The market, Salonica

The market, Salonica
The market, Salonica

Saturday, 5 October 2013

Lucky nappies

I was working in a primary school when England lost a World Cup football match.  The children were miserable.  A teacher told them that they shouldn’t feel sad for themselves, but happy for all the children in Brazil.  They stared at her.   Maybe it was just me, but they didn’t seem to feel much better.  I suppose it’s not easy to imagine people on the other side of the world, or the other side of your own city, if you’ve hardly travelled three miles from home.  As to understanding how others feel, can you do it with the person next to you? 

The teacher meant well.  It was an ad hoc lesson in empathy.  It might have worked if she’d empathised with the children in front of her.  Teachers tend to come up with this line: the most important thing is not to win, but to participate.  Children don’t take this seriously.  All around them they see the emphasis which is placed on winning.  They know it’s the most important thing.  They can feel it.

The best way to deal with failure is to try to avoid it in the first place.  At school or university, if you’re not very clever or don’t want to waste time studying, there are still things you can do.  We heard this year that one in three students wears lucky exam underwear.  Think about that for a moment.  Lucky exam underwear.  One in three.  Surely, of all the articles of clothing worn by a human being, underwear is the most unlucky, at least from the clothing’s point of view.  Even socks, even my own socks, can’t feel so bad. 

For most of us, exam day is the worst day of the year.  We need to prepare for our biggest test.  Exam tips have always been popular, and we got them again this year – take a spare pen, for example.  Although this advice came from a pen manufacturer, it was still good.  We were told about the “stomach-churning angst” of exam day, and heard how over half of all candidates change their diet just before exams, gorging themselves on oily fish and fruit.  It’s not surprising, then, about the stomach.  Do take an extra pen, but nervous students might also need a change of lucky underwear. 
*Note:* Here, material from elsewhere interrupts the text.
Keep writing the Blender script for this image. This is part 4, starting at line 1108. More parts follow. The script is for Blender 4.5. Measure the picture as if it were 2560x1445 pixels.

Of course, stress begins long before the first exam.  Nursery teachers in the UK are complaining that more and more children have to be toilet trained when they start school.  That’s right, four-year-olds.  While most parents are relieved to get the little beasties off their hands, so to speak, mothers still proudly pack their children off to school.  They still say things like: “Not too tight, is it, darling?”  Once they meant Jonny’s belt or Jenny’s shoe.  Now they’re pinning on a nappy.